Zero Downpayment, Buy-Down Interest Rate To Zero Percent

When you get a mortgage, you can pay money up front to lower the interest rate. It's called paying points. For the pilot loan project, Marks got Bank of America and Citibank to agree to offer an especially good interest rate reduction if you do this. Marks is now offering the loan through his non-profit organization, The Neighborhood Assistance Corporation of America.

Kimberly Wright of Memphis, Tenn., just closed on one of those 15-year loans. And she got an interest rate that's close to zero. It's just 0.125 percent — as in about one-tenth of one percent. She says, "yeah I really thought that it was unbelievable." Wright had to call up her NACA loan consultant she was working with when she saw the final paperwork, to ask her if it was actually real because it sounded too good to be true, "and she was like yes baby, it's true."

Wright works for a company that does embroidery work on uniforms or jackets. She says she makes less than $30,000 a year. She has two teenage kids. And after going through the NACA homebuyer program, she recently bought a house for $82,000.

Paying Yourself To Live In Your House

Instead of making a downpayment, she used about $5,000 to buy points to bring her interest rate down near zero percent. A lower interest rate of course makes the monthly payments lower. And so that allowed her to do this 15-year loan instead of a traditional 30-year loan at a higher interest rate. She says, "I was able to buy my rate down much lower, and then of course I'll be able to pay it off 15 years earlier."
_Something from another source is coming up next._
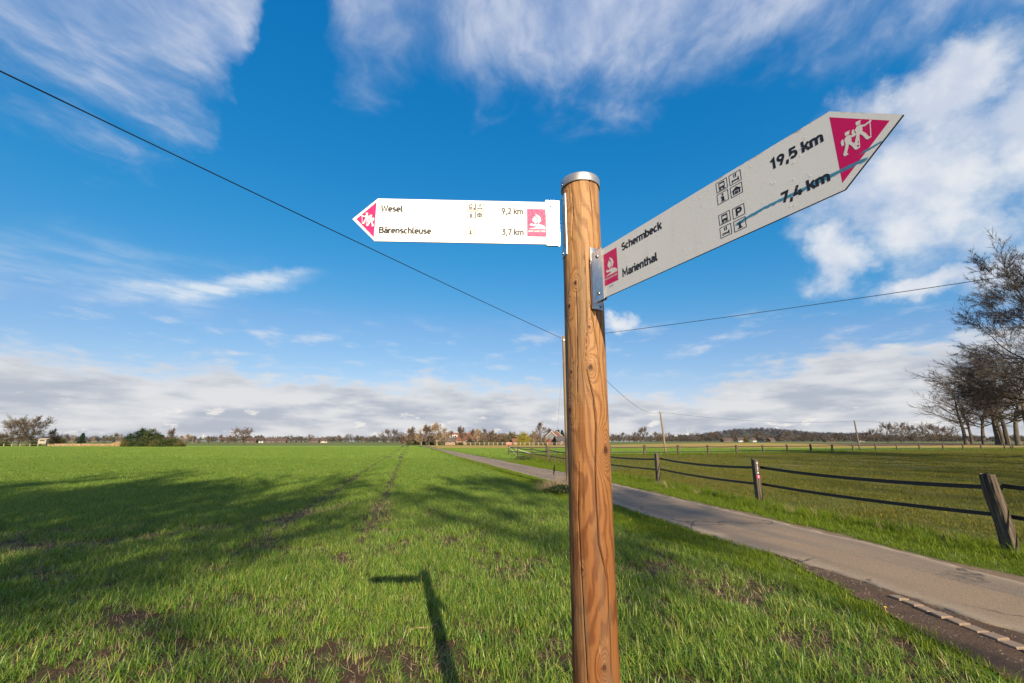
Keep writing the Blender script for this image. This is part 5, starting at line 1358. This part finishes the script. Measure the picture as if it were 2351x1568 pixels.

With a near zero percent interest rate, each month nearly all of her $650 payment will go to pay off her principal. So she'll quickly build an ownership stake in her house. Ed Pinto puts it this way, "the money is going literally directly from your left pocket to your right because you're in effect writing a check to yourself."

Pinto acknowledges there's still a lot of work to do to figure out how to make these Wealth Building loans available more widely.

And even then, it may take some convincing for homeowners. Even though these loans are a very good deal in the long run, you pay a little more each month than you would on a 30-year loan, so many people might not be able to look past the monthly payment.